La demande de permis de construire déposée par l’intéressée le 20 octobre 2024 est en cours d’instruction et n’est donc pas acquise au jour où le juge statue. Pour autant, elle constitue cependant une diligence de mise en conformité de la situation de la défenderesse avec une demande de permise de construire des bâtiments et une habitation pour une exploitation agricole, ainsi que le retrait des habitations légères installées sur la dite parcelle. Cette diligence répond partiellement à la demande de remise en conformité formulée par la commune de [Localité 6] qui sera donc accueillie en sa demande avec le bénéfice d’une astreinte dont les modalités seront précisées au présent dispositif. Il sera par ailleurs, ordonné à Madame [S] [P] la démolition ou le retrait de toutes les installations irrégulières visées dans le procès-verbal d’infraction d’urbanisme du 6 juillet 2024 n°202407 0001 à savoir l’installation des deux caravanes ains que du mobil-home. La nature du litige et l’équilibre économique entre les parties, justifient qu’il ne soit pas fait droit aux demandes sur le fondement de l’article 700 du code de procédure civile.

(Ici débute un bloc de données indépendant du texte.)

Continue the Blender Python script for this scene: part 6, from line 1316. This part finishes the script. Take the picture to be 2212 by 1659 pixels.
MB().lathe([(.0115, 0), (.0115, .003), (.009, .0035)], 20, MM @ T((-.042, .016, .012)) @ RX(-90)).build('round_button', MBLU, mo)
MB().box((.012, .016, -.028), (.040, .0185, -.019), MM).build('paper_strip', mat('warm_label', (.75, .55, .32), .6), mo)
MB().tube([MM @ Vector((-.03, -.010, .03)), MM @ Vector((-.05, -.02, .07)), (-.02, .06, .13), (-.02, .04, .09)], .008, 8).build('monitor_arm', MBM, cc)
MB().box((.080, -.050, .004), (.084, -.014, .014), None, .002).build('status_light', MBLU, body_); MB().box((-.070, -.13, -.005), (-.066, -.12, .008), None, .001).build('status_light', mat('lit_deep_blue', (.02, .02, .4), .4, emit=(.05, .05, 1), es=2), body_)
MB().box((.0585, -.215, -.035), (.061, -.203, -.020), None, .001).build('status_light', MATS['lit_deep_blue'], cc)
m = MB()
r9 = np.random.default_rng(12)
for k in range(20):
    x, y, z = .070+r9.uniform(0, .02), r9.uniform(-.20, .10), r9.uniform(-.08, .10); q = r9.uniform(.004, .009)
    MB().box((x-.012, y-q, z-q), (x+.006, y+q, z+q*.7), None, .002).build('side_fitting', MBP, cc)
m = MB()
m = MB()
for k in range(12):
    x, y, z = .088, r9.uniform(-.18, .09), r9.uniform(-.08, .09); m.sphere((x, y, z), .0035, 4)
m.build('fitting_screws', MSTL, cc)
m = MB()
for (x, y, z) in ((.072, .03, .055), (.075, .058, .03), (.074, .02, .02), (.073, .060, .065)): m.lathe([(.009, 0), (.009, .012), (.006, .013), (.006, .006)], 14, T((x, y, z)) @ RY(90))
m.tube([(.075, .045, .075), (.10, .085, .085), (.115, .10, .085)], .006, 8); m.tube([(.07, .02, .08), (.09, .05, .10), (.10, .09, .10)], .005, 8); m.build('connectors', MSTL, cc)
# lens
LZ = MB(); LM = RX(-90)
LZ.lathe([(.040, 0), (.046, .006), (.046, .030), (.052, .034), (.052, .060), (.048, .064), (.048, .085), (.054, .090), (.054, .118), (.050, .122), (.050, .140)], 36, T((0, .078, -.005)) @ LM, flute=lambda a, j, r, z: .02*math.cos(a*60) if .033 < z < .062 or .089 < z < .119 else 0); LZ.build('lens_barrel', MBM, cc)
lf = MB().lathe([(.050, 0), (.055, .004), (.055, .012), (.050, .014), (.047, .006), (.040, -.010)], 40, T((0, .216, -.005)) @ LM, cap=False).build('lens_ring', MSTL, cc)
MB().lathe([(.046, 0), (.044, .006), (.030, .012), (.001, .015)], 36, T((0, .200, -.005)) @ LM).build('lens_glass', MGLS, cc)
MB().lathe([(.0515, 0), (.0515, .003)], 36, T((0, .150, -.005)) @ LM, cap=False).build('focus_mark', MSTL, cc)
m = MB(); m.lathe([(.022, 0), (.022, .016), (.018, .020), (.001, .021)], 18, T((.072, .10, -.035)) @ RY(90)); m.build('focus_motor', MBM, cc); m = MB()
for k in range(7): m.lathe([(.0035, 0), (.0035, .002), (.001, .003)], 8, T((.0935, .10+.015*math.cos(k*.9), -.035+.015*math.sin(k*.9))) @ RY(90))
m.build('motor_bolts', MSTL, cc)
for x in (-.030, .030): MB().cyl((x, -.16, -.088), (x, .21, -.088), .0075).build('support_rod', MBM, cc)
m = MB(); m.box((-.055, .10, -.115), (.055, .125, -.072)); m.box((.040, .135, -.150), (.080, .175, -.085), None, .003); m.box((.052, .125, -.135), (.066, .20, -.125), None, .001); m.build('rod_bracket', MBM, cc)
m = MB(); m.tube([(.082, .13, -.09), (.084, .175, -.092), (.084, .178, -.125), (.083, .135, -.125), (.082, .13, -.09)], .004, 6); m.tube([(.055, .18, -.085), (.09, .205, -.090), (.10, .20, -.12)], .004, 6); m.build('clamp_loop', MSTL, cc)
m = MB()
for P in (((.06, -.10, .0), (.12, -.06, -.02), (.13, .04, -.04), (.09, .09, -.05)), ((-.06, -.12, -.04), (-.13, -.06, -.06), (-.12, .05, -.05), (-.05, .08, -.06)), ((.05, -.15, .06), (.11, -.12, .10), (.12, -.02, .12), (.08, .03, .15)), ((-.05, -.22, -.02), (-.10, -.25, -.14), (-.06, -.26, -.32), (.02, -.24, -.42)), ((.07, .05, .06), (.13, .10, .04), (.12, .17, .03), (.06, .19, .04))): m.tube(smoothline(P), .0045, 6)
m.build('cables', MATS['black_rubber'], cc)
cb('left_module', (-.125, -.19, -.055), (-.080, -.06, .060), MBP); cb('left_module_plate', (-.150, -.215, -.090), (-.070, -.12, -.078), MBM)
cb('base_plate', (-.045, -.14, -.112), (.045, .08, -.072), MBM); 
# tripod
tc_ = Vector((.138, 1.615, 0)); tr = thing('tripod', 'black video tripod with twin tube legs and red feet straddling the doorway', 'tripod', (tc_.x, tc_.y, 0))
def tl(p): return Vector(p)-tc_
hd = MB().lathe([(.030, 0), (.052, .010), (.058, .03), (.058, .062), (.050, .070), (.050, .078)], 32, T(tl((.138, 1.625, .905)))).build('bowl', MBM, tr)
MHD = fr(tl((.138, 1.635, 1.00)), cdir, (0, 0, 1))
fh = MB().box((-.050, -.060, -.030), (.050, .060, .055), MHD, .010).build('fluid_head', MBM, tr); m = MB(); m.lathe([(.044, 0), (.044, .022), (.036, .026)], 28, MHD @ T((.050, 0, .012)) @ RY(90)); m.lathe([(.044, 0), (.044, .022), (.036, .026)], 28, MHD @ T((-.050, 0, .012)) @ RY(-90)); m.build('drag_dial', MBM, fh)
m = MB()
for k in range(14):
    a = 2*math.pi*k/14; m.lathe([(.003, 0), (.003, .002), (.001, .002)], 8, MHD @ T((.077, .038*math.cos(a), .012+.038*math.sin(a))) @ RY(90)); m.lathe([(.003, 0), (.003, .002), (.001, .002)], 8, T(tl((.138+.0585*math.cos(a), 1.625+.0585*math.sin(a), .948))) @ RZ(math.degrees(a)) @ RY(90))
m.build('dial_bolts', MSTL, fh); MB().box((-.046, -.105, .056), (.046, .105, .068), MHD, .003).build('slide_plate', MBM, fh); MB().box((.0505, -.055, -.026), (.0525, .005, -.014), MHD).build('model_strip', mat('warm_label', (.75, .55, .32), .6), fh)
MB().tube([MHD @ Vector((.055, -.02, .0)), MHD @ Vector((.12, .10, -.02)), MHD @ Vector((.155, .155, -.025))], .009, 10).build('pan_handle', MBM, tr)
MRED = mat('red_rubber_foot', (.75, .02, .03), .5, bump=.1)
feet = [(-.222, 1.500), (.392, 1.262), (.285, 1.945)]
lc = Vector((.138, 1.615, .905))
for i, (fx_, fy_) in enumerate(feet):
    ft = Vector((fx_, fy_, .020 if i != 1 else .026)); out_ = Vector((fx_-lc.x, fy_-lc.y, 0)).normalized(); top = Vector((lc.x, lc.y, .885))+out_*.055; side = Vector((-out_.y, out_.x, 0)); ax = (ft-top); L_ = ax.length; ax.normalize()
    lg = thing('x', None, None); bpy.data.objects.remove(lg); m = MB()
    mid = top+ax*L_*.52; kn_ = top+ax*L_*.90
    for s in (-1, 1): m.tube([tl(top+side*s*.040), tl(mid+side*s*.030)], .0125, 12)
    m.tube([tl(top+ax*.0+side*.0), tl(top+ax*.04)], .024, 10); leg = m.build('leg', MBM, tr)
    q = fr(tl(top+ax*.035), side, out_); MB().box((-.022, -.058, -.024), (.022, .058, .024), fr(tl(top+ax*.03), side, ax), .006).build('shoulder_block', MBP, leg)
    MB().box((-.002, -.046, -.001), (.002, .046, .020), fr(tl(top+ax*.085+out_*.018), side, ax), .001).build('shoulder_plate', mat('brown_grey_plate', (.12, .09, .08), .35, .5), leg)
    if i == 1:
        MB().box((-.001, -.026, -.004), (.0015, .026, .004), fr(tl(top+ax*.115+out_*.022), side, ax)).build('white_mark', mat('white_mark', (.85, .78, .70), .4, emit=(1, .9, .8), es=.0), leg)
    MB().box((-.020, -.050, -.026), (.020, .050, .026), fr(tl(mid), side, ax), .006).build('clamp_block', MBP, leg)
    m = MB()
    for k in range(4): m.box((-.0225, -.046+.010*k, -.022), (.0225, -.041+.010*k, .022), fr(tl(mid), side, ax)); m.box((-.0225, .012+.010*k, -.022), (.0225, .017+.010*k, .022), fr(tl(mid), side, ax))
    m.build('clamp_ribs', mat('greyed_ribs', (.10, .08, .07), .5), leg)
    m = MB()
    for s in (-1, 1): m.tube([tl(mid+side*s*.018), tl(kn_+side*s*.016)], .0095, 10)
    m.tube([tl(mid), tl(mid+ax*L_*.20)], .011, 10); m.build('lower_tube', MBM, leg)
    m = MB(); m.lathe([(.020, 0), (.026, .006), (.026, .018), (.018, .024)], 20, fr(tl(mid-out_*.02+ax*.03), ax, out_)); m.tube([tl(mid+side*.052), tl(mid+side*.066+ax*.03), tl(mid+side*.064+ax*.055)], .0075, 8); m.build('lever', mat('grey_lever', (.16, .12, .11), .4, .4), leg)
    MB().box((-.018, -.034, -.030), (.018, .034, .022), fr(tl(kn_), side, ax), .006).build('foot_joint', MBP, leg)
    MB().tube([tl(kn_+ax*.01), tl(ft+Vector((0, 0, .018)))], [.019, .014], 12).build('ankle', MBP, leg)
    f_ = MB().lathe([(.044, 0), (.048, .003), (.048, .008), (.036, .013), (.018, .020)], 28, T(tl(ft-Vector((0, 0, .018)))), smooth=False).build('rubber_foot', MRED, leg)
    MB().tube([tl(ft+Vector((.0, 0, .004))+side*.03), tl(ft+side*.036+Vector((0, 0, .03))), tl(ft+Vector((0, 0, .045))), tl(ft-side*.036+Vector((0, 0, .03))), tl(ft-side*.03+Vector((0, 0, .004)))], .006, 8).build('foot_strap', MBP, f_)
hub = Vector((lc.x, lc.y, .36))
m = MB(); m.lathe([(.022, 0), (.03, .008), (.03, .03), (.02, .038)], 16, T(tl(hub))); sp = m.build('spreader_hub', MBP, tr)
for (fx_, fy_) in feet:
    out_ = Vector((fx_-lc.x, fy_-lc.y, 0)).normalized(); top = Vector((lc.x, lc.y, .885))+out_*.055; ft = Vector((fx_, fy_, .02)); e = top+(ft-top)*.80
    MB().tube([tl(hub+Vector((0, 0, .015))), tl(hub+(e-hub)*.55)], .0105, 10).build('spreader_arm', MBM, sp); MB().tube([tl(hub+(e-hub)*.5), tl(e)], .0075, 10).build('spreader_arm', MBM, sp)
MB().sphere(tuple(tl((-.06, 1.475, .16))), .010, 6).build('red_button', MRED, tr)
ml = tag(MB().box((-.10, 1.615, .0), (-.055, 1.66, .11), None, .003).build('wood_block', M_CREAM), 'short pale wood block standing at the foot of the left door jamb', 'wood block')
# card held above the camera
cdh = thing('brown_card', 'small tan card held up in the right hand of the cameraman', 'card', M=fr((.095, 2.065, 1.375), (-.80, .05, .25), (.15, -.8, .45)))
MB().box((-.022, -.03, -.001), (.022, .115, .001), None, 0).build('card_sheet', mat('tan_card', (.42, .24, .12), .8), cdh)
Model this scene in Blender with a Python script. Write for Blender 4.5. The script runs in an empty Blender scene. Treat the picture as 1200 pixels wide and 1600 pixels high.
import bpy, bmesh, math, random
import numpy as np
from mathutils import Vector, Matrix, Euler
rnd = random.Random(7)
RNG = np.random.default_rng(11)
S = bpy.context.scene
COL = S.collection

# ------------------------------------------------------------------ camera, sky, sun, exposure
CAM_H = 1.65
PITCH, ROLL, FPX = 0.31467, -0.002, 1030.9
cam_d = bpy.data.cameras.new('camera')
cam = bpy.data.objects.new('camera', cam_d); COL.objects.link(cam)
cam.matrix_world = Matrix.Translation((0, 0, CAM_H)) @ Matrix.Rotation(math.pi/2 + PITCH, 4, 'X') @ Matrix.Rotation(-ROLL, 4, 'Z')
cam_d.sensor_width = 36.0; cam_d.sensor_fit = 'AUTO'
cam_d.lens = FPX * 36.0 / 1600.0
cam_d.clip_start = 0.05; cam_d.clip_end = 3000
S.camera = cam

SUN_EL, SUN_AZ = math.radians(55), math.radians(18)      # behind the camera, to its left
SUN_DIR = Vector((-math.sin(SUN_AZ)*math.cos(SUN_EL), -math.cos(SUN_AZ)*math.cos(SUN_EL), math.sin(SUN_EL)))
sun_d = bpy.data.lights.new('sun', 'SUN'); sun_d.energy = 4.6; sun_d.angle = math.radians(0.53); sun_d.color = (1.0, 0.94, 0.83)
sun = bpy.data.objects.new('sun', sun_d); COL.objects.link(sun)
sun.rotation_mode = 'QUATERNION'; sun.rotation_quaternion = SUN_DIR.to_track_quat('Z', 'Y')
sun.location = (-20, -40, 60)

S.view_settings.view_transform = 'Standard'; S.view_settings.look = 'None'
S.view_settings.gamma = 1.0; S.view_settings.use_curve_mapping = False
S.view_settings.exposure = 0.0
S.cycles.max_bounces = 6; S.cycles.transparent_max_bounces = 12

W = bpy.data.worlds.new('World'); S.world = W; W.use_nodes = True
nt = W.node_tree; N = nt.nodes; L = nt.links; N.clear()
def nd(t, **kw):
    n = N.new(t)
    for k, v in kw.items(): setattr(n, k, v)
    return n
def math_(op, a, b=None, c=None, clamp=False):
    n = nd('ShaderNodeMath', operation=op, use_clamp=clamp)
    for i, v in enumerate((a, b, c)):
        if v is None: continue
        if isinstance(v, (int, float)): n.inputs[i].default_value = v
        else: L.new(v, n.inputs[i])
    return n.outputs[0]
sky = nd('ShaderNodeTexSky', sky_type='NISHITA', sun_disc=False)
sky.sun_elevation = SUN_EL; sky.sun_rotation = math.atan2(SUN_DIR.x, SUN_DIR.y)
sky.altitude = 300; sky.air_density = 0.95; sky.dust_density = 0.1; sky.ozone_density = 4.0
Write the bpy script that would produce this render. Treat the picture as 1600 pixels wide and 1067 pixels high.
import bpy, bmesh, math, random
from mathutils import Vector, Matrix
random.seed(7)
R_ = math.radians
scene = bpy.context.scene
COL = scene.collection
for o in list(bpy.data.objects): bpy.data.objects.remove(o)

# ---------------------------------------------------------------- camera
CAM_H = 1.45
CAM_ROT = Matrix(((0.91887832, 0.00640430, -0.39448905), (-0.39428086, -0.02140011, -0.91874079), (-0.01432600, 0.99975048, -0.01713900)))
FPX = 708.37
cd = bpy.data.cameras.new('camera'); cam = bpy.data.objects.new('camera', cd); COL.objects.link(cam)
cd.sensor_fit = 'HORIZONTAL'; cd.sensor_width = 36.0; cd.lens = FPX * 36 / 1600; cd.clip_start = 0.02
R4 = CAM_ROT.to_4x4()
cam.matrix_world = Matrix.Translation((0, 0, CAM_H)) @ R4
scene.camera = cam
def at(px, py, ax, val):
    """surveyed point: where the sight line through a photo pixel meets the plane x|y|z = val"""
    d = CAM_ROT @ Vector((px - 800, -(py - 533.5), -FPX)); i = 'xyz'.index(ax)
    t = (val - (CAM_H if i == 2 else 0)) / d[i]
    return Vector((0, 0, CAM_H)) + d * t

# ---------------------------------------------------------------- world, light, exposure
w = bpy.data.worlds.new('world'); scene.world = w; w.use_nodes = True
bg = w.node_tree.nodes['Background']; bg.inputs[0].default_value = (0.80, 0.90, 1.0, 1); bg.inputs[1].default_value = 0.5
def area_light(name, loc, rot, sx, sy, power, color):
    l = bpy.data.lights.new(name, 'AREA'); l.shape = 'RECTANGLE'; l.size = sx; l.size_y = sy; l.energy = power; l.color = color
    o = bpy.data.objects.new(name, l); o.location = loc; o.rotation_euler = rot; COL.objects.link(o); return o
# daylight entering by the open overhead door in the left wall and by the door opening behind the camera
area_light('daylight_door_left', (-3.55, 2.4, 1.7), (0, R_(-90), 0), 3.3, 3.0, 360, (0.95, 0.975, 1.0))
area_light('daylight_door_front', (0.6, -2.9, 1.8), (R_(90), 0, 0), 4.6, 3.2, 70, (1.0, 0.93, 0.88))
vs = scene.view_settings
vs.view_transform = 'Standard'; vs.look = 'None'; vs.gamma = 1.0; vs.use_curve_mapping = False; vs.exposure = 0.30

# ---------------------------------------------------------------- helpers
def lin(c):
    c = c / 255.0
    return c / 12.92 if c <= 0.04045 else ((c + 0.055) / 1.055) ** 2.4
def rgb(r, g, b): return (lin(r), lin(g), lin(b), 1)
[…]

Madame [S] [P] succombant à l’instance, sera condamnée aux entiers dépens.
PAR CES MOTIFS
Nous juge des référés, statuant par décision contradictoire et en premier ressort, suivant décision mise à disposition au greffe,
CONDAMNONS Madame [S] [P] à remettre en état la parcelle cadastrée section F n°[Cadastre 1] sise [Adresse 3], en procédant à l’enlèvement ou la démolition du mobil-home et des caravanes et chenils présents, visés dans le procès-verbal d’infraction d’urbanisme du 6 juillet 2024 n°202407 0001 et ce, dans un délai de trois mois à compter de la signification de l’ordonnance à intervenir, sous astreinte de 100 euros par jour de retard passé ce délai d’un mois, et pour une période de 6 mois ;
DISONS n’y avoir lieu à référé sur le surplus des demandes ;
CONDAMNONS Madame [S] [P] aux entiers dépens de l’instance ;
RAPPELONS que la présente ordonnance bénéficie de l’exécution provisoire de droit.
Ainsi jugé et prononcé par mise à disposition au greffe, les jours, mois et an susdit.